APREL - The Association for the Promotion of Religious Life .. Australia

THOUGHTS ON A MONASTIC EXPERIENCE

by Loretta O'Brien

(A young woman considers what the life of the religious sister/nun should mean to her as she lives out her lay vocation.)

A two-week stay in a monastery does not qualify me to write with any authority on the religious life. It does qualify me, however, to describe the changes brought about in my perception by those weeks, and to relate the convictions that have grown in me with regard to the relationship between religious and laity. I have noted in point-form some of my reactions, to try to explain how I see the presence and example of religious as being vital for a laywoman who wishes to truly understand her place in the Church, and the way in which she should live.

*Religious Life is shockingly different to lay life. Religious vows and practices are so antipathetic to the minds of certain of the laity that religious are seen as something of a lunatic fringe; all very nice but not really relevant to most people. For others the opposite is the effect; that the religious life is the sign of superhuman virtue and that each religious properly belongs on a pedestal, to the extent that the laity should feel themselves to be very much second-class citizens in the Church.

*The case is rather this: that lay people are not deficient insofar as they do not practise what religious practise, but that we are diminished as laity when we do not incorporate the messages of the lives of religious into our own lives.

*We must live in the shadow of the cloister, within reach of the grille, in the sense of being guarded by the potency of their prayer, example and teaching, and never straying far from it. In fact, the aspects of their lives that are most contradictory to mine, are the very aspects from which I learn most.

For instance:

*I must measure the purity of my speech against the purity of their silence, not against the noise generated by the world. This is because their silence is not merely a thoughtless and soundless void; rather it is the sound of total and secret dialogue with God.

*Further, it is a practice which requires mortifying self-discipline... at least it did for me!

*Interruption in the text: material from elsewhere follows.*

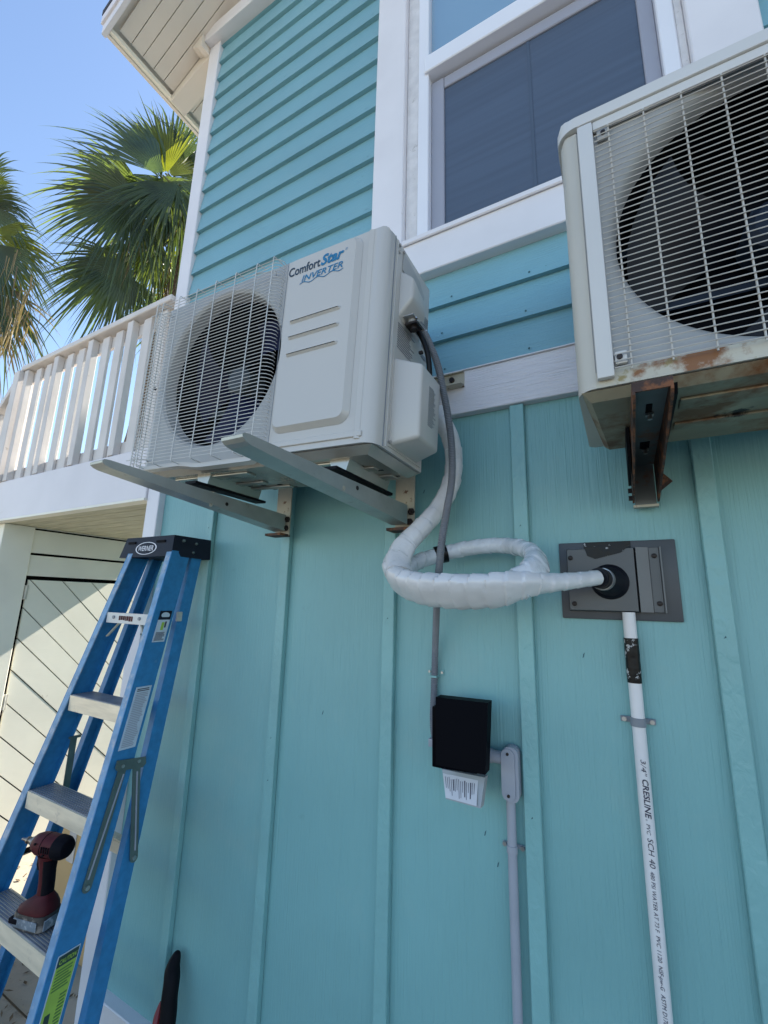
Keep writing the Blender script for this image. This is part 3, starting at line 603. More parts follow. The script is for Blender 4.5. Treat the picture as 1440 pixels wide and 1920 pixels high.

Therefore their silence reminds me to use my speech well. My permission to speak when and where I choose is a privilege to be used for the love of God, just as they have relinquished the privilege for the love of God.

*They have given, not only everything that they did own, but even everything that they might own, to God. The poverty of spirit that prompts this can also prompt me to share more of what He has permitted me to own!

*The poverty of spirit that prevents them from desiring the wealth of others can, if I practise it, prevent me from becoming envious of others' goods and from being overly jealous of my own.

*They have given their independence to God by renouncing it. As a laywoman I retain a certain amount of independence, but I too can give my independence to God by using it to choose only what is holy.

*Their forsaking of independence for poverty and obedience (which is really crushing!) makes me realise that my independence is not a right to be squandered on that which pleases me, but is a privilege to be used for that which pleases God.

*I must measure my exercise of will against their reununciation of will, rather than against the hedonistic abandonment of the world. If they can kiss the floor, I can bite my tongue!

*Perhaps more than anything else, I benefit from the intensity of the prayer-life of religious. I don't mean only that I benefit from their prayer (though I know that's true!) but from their utter commitment to prayer and adoration. They are the examples who will save me from complacency about my own efforts, and tantalise my soul with the desire to reach further.

Paradoxically, I find that while religious are not the norm, they are the rule. Religious Life may not be the best way of life for each Catholic. But it is the best way of life!